[Begin]
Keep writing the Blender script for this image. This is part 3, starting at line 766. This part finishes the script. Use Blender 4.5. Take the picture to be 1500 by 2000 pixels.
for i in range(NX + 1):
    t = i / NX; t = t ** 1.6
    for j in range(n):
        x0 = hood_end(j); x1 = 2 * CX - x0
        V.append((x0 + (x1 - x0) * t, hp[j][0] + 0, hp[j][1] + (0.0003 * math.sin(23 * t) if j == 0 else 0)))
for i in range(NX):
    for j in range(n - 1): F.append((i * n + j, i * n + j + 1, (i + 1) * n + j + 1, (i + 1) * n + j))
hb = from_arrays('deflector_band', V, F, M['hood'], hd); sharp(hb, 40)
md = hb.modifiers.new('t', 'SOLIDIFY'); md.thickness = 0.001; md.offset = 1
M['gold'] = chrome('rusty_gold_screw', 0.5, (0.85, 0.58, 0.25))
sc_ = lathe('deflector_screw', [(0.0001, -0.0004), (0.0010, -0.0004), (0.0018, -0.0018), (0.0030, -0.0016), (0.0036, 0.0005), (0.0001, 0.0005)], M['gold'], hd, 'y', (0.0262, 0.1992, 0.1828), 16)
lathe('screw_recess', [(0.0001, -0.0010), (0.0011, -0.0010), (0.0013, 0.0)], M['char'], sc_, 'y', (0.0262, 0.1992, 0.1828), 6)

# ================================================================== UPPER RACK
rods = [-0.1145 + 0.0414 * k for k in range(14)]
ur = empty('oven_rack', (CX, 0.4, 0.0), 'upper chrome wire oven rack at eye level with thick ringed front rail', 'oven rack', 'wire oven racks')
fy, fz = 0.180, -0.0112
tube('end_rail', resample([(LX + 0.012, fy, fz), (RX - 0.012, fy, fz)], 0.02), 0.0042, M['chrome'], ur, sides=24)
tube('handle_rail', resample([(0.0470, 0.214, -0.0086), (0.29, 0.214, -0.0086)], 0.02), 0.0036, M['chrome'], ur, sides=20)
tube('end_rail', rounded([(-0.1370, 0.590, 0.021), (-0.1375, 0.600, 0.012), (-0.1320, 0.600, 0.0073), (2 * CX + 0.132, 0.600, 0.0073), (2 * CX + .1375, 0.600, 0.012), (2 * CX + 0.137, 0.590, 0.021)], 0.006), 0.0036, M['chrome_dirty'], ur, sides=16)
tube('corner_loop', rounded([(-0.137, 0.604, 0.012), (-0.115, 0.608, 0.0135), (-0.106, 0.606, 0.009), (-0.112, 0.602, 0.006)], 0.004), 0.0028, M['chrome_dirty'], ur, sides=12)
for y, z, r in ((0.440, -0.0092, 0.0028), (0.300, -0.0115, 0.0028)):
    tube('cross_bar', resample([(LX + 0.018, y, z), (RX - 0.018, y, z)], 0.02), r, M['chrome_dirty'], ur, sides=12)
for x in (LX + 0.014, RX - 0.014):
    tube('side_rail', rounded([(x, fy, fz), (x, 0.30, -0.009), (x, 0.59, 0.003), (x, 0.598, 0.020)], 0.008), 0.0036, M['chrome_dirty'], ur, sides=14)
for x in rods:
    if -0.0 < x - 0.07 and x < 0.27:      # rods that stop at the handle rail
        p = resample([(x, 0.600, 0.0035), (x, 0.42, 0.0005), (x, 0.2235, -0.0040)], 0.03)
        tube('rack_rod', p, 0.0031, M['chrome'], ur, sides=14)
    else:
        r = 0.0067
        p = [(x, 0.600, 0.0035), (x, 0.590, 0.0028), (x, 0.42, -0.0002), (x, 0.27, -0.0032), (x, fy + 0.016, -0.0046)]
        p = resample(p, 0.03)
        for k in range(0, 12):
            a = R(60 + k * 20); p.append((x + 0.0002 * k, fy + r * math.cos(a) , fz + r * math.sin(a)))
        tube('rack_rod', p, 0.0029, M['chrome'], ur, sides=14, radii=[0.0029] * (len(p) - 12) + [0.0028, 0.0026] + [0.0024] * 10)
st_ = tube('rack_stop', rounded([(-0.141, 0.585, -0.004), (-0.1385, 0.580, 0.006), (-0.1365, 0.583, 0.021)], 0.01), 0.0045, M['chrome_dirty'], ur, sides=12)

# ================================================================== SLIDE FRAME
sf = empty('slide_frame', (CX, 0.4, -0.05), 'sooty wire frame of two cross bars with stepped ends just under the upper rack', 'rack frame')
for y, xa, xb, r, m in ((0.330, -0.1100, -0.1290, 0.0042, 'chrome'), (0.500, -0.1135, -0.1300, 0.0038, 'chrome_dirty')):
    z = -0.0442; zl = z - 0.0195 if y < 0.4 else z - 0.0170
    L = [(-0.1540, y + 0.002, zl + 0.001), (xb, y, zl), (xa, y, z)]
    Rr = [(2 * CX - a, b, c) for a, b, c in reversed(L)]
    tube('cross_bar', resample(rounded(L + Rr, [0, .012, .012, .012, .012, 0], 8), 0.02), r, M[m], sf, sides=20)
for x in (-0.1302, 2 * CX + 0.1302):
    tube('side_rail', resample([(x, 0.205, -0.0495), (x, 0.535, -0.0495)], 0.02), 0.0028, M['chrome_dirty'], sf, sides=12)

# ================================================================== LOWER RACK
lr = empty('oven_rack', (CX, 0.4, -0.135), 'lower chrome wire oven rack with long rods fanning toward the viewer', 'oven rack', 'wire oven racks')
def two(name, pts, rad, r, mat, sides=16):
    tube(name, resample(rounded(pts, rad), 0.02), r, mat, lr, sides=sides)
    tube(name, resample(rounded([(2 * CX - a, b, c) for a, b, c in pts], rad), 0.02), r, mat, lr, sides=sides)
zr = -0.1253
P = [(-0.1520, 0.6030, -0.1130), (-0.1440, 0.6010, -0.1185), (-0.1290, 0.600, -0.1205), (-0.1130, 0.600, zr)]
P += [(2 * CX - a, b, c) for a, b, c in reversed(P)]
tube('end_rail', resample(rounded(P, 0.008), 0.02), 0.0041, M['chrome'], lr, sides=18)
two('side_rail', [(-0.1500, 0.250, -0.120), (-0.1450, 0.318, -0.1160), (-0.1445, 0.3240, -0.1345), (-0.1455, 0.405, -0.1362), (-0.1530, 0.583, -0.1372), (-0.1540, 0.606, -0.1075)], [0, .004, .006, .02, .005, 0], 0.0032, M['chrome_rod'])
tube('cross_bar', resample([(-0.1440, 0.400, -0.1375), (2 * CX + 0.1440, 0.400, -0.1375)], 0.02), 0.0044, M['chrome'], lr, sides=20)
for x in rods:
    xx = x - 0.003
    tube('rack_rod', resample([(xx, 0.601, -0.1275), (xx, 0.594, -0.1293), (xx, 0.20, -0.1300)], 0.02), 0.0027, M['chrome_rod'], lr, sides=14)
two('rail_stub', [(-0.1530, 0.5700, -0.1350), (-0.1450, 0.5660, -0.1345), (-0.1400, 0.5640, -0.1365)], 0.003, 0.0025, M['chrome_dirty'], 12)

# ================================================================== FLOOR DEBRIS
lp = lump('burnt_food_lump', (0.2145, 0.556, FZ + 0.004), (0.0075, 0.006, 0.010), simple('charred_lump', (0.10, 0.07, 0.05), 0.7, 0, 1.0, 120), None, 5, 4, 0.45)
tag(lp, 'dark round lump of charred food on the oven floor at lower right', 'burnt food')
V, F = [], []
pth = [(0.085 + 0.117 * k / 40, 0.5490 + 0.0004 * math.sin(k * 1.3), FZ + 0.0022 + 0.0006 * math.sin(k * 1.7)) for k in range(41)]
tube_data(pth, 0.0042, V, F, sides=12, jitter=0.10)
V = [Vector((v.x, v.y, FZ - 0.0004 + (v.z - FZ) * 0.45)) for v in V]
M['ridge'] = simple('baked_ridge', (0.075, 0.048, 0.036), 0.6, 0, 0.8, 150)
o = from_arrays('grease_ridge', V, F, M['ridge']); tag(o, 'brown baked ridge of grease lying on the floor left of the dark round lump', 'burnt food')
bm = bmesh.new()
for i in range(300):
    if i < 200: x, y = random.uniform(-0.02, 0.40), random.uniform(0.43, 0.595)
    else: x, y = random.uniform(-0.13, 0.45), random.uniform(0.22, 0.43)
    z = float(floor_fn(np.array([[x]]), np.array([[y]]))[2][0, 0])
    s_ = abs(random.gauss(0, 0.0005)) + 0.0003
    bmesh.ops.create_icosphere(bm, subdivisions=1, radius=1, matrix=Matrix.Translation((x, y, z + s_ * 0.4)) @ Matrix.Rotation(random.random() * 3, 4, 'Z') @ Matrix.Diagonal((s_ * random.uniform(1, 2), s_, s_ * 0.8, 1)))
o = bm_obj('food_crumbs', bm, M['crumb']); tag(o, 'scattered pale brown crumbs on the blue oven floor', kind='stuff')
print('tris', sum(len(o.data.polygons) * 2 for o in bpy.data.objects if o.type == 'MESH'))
[End]
Print the listing above from its first line through the line with "0.1992, 0.1828), 6)", and stop there.

» **Solution to this exercise**
Keep writing the Blender script for this image. This is part 3, starting at line 766. This part finishes the script. Use Blender 4.5. Take the picture to be 1500 by 2000 pixels.
for i in range(NX + 1):
    t = i / NX; t = t ** 1.6
    for j in range(n):
        x0 = hood_end(j); x1 = 2 * CX - x0
        V.append((x0 + (x1 - x0) * t, hp[j][0] + 0, hp[j][1] + (0.0003 * math.sin(23 * t) if j == 0 else 0)))
for i in range(NX):
    for j in range(n - 1): F.append((i * n + j, i * n + j + 1, (i + 1) * n + j + 1, (i + 1) * n + j))
hb = from_arrays('deflector_band', V, F, M['hood'], hd); sharp(hb, 40)
md = hb.modifiers.new('t', 'SOLIDIFY'); md.thickness = 0.001; md.offset = 1
M['gold'] = chrome('rusty_gold_screw', 0.5, (0.85, 0.58, 0.25))
sc_ = lathe('deflector_screw', [(0.0001, -0.0004), (0.0010, -0.0004), (0.0018, -0.0018), (0.0030, -0.0016), (0.0036, 0.0005), (0.0001, 0.0005)], M['gold'], hd, 'y', (0.0262, 0.1992, 0.1828), 16)
lathe('screw_recess', [(0.0001, -0.0010), (0.0011, -0.0010), (0.0013, 0.0)], M['char'], sc_, 'y', (0.0262, 0.1992, 0.1828), 6)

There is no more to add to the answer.